LD & Co: What made you leave?

GC: I didn’t. Another company bought out Joe’s interest in commercial construction and I stayed on with that company for a few more years until they wanted to branch out to New York City and beyond. I wasn’t interested in leaving the Hudson Valley area.

So, I worked for another company, PC Construction, that did a lot of work in the Hudson Valley. I had just finished a big project I was working on for them when I ran into Joe Kirchhoff again. Timing is everything.

LD & Co: Definitely. So, Joe was working on Red Hook when you two reconnected?

GC: Yes. They had already gone through the approval/permitting process and were ready to put shovels in the ground. That’s where I come in.

LD & Co: Once the construction commences, that’s your entrance, got it. So, if you are building all the homes in a community, how do you feel about building the model home(s)? Not to “lead the witness” or anything, but do you see the value in building and merchandising a model home?

GC: Absolutely.

We wouldn’t be anywhere without our model homes. You can show a prospective buyer the floor plans, but they need to see the house, touch the counters, experience it.

LD & Co: Do you think it’s necessary to have a professional interior design/merchandising firm involved?

GC: Without a doubt! We would see people walk into the models you’ve done for us and immediately think, “I want to live here!” Truly, you introduced us to the people who would live in the house. We think of the homeowners living there in a functional way, you brought the emotion. And as we all know, emotions are what sell.

I am not exaggerating when I say the model homes that have been professionally designed and merchandised are the keys to our success.

Photo by: Alon Koppel Photography

LD & Co: How does working with an interior designer/merchandiser make your job easier? (Or harder?)

GC: It’s so fun working with you all. You understand our style and the community we are trying to build here. You know you’re not just staging a house for sale but helping us develop a community.

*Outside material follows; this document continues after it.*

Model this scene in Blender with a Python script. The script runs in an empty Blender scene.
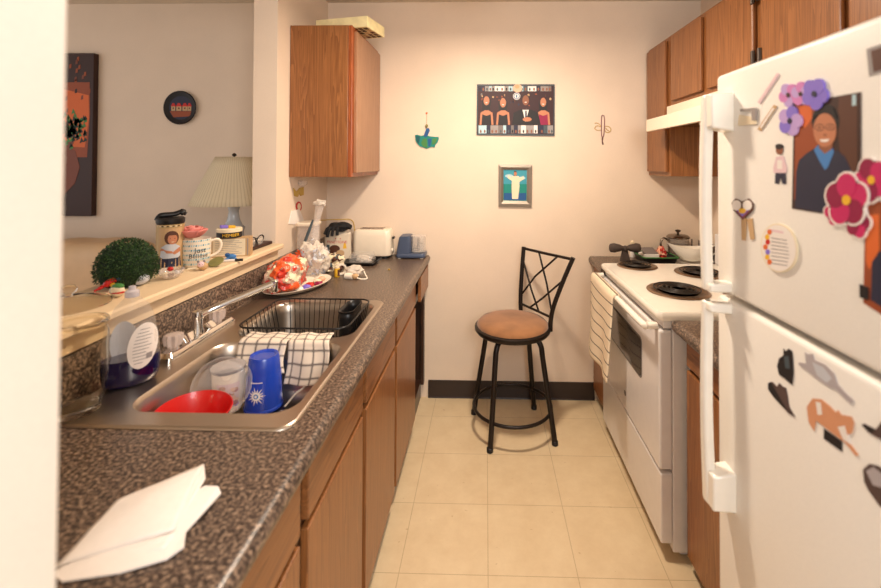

Having a model home that is merchandised by a professional firm like Lita Dirks & Co is what makes the sale.

Photo by: Alon Koppel Photography

 

GC: There’s no doubt the model home is a significant investment, and you must do it right. There are no second chances with a model. Thankfully LD & Co understood what we were trying to do at Red Hook from the get-go and it was a huge success.

LD & Co: There’s definitely a synergy between construction, builder, and designer. Well, there should be, in an ideal world.

GC: Exactly.

LD & Co: What would you say is the best part of your job?

GC: I love watching the process. From digging that first shovel of dirt to watching new owners move into their home. Moving into a new home is a major life milestone. It’s incredibly fulfilling to be a part of that process. It’s so tangible.

I think about when I first saw this area, it was just a field. And now, it’s a community. Kids are running around, people are riding their bikes, walking their dogs, forming life-long friendships.

LD & Co: I can imagine it’s incredibly rewarding. Ok, last question, what is the best advice you’ve ever received? Or any parting words of wisdom?

GC: Wow, that’s a good one. This is going to sound corny but it’s so true: do a quality job and be proud of it.

I have worked with Joe for so long and both he and Joe Bonura, both Joes, they always do the right thing. Neither of them is the kind of developer that puts up a house, or houses in this case, and runs away. We are proud of what we are accomplishing. It’s not about money or speed. It’s about creating something timeless; creating community.

LD & Co: Love it. Thank you so much Gordon. It was a pleasure talking with you and I look forward to many more years of quality collaboration.